Mineral oils are compounded with small proportions of animal and vegetable oils, for particular purposes. The vegetable and animal oils (commonly termed “fixed oils”) usually employed are refined rape oil, peanut oil, castor oil, neatsfoot oil, tal-low oil, lard oil, sperm oil and fish oils. These fixed oils vary in colour, viscosity and saponifying value. They also possess properties of great adhesion and “greasiness” or “oiliness.”

This property of greater adhesion is a particularly valuable qualification for lubrication; especially for large, slow moving journals, where the supply is furnished by means of drop or wick feed oiling. Under such conditions lubrication is attained through the formation of a complete oil film, resulting largely from the adhesive property of the fixed-oil content.

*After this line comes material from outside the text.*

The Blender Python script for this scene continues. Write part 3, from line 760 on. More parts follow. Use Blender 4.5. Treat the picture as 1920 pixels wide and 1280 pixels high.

The fixed oils will emulsify readily with water, which qualification is also retained after the mixture or compounding of the fixed oil with the mineral oil. This property of a compounded oil is utilised to advantage where oil stains on fabrics, due to carelessness in handling the lubricant, must be removed by washing and scouring. Mineral-oil stains, if set by time or oxidised by sunlight, cannot be eliminated from fabrics by any scouring method.

This emulsifying property of compounded oils is also utilised where continuous operation is demanded and where adverse operating conditions, causing overheating of the bearing, are relieved through the application of water… Water which reaches the bearing surface, instead of washing away the oil film, produces a rich oily emulsion or lather of exceptional lubricating value.

The greater adhesiveness of a compounded oil is also of value under severe service conditions, where a heavy-bodied mineral oil is too thick to be distributed in a complete oil film, and where the use of a lighter-bodied compounded oil will assure the correct formation of the oil film and satisfy lubrication requirements.